→ What to work on
The required output consists solely of the lines from the top of the listing through the line containing "n=20).build('tip', m_cone, co, local=True, smooth=True)", transcribed exactly.

→ Dataset section
--------------------------------

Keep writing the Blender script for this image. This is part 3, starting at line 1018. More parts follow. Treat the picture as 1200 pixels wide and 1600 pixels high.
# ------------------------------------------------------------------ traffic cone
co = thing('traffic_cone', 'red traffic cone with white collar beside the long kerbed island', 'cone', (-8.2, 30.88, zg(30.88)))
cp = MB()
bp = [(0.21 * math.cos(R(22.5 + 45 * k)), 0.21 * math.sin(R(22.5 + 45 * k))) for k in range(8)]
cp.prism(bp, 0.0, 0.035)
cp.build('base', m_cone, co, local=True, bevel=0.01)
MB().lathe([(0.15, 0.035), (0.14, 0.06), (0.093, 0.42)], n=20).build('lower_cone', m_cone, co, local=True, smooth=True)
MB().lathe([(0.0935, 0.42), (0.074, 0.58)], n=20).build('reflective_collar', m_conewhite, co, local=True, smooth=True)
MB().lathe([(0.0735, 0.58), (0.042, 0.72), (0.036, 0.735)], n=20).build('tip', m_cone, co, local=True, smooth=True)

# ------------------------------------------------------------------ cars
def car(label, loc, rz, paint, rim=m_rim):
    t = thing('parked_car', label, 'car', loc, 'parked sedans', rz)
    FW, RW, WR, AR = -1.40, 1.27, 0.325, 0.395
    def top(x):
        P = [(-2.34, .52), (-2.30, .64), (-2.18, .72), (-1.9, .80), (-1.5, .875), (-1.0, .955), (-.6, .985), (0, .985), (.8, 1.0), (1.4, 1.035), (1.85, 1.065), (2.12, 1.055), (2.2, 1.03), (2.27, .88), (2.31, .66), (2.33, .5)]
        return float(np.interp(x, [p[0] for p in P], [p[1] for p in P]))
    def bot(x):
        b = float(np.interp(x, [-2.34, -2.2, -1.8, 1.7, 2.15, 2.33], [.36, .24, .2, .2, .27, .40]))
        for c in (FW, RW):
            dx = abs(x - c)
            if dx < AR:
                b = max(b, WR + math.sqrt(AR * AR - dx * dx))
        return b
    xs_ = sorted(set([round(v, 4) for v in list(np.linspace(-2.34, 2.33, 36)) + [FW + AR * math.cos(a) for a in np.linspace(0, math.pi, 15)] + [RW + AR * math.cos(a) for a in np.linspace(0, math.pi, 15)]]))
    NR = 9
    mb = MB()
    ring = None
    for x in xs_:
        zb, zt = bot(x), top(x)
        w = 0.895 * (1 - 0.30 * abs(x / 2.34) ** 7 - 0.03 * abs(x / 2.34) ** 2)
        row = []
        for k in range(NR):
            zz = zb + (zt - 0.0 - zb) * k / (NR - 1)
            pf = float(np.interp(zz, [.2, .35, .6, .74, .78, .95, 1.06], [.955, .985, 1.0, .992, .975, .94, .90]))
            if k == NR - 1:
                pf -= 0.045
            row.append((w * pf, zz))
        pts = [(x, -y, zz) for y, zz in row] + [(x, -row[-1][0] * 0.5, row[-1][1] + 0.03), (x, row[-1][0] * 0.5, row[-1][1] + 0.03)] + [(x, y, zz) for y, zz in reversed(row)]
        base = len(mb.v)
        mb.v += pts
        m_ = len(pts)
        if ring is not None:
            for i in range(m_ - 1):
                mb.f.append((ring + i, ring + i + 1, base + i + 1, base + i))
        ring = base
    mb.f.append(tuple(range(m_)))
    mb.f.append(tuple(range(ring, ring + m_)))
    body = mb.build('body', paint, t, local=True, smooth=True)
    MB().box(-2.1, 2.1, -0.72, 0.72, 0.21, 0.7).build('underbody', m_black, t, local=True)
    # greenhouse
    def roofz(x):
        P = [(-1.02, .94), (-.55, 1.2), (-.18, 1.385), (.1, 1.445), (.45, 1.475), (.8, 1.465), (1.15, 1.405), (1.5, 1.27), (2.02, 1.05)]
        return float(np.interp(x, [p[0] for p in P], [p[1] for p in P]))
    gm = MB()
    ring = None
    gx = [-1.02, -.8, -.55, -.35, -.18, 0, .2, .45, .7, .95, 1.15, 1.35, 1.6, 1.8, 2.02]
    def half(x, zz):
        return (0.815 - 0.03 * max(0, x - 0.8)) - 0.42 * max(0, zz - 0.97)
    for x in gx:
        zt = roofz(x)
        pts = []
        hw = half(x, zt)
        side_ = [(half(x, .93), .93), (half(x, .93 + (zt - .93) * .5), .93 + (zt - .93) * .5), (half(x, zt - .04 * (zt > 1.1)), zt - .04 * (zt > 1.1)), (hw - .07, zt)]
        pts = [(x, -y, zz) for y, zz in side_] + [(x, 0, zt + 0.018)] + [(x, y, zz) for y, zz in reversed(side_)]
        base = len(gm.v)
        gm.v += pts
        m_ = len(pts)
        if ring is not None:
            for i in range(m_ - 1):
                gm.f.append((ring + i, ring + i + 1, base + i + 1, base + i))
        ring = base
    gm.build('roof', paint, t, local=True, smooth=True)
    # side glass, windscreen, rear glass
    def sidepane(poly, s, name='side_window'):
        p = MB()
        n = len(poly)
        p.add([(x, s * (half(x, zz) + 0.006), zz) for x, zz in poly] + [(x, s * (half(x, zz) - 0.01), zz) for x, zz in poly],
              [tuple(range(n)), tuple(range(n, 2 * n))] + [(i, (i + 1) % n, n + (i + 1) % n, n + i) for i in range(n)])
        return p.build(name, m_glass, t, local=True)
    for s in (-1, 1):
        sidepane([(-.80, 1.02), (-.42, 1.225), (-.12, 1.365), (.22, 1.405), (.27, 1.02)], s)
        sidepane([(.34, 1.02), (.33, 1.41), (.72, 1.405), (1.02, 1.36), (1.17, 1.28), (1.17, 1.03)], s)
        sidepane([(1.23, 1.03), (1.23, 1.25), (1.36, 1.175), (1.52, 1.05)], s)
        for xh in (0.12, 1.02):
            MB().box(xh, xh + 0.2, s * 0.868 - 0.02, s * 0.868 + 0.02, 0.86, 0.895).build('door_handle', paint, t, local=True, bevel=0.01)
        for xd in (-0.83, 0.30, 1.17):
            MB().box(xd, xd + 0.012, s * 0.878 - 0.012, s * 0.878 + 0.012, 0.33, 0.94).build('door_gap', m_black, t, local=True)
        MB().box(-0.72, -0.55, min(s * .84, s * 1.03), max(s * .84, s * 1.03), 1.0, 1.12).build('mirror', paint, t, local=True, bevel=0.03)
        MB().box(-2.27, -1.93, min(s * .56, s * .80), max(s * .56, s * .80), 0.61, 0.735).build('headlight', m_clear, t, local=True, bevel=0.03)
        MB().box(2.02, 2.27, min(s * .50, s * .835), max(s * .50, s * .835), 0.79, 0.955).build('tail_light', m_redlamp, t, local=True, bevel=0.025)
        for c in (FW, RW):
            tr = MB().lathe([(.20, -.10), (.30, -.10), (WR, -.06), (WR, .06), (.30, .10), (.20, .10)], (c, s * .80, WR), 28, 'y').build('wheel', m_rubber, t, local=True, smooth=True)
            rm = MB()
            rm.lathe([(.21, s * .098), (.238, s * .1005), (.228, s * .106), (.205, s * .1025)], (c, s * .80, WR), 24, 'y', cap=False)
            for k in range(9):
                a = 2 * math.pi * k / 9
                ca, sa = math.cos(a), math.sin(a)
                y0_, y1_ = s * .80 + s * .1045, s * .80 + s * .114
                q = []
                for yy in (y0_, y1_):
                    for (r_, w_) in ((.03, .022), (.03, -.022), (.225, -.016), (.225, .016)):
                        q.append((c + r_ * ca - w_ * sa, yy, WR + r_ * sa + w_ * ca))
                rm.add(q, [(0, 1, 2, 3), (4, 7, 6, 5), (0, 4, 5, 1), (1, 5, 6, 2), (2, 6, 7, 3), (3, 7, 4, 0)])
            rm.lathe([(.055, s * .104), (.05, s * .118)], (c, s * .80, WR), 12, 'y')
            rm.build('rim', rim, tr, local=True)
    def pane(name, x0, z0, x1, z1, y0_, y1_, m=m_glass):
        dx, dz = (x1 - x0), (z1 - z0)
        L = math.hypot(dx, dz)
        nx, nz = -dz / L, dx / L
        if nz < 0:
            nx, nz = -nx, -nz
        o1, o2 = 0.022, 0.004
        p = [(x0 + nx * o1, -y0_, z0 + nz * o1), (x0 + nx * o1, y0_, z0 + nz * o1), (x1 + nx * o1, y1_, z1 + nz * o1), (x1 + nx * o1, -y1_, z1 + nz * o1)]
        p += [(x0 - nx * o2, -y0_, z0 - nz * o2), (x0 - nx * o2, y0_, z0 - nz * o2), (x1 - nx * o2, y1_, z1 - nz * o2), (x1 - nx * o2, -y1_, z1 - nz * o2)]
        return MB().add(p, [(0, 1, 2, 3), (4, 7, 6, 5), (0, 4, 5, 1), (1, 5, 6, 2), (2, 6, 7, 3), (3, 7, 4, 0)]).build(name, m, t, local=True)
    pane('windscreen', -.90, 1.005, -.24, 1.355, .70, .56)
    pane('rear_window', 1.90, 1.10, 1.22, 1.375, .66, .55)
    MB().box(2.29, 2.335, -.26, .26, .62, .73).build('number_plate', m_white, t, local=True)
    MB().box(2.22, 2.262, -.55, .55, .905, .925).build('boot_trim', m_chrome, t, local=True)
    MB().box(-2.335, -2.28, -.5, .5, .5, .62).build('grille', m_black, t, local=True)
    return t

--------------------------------

→ Expected answer
Keep writing the Blender script for this image. This is part 3, starting at line 1018. More parts follow. Treat the picture as 1200 pixels wide and 1600 pixels high.
# ------------------------------------------------------------------ traffic cone
co = thing('traffic_cone', 'red traffic cone with white collar beside the long kerbed island', 'cone', (-8.2, 30.88, zg(30.88)))
cp = MB()
bp = [(0.21 * math.cos(R(22.5 + 45 * k)), 0.21 * math.sin(R(22.5 + 45 * k))) for k in range(8)]
cp.prism(bp, 0.0, 0.035)
cp.build('base', m_cone, co, local=True, bevel=0.01)
MB().lathe([(0.15, 0.035), (0.14, 0.06), (0.093, 0.42)], n=20).build('lower_cone', m_cone, co, local=True, smooth=True)
MB().lathe([(0.0935, 0.42), (0.074, 0.58)], n=20).build('reflective_collar', m_conewhite, co, local=True, smooth=True)
MB().lathe([(0.0735, 0.58), (0.042, 0.72), (0.036, 0.735)], n=20).build('tip', m_cone, co, local=True, smooth=True)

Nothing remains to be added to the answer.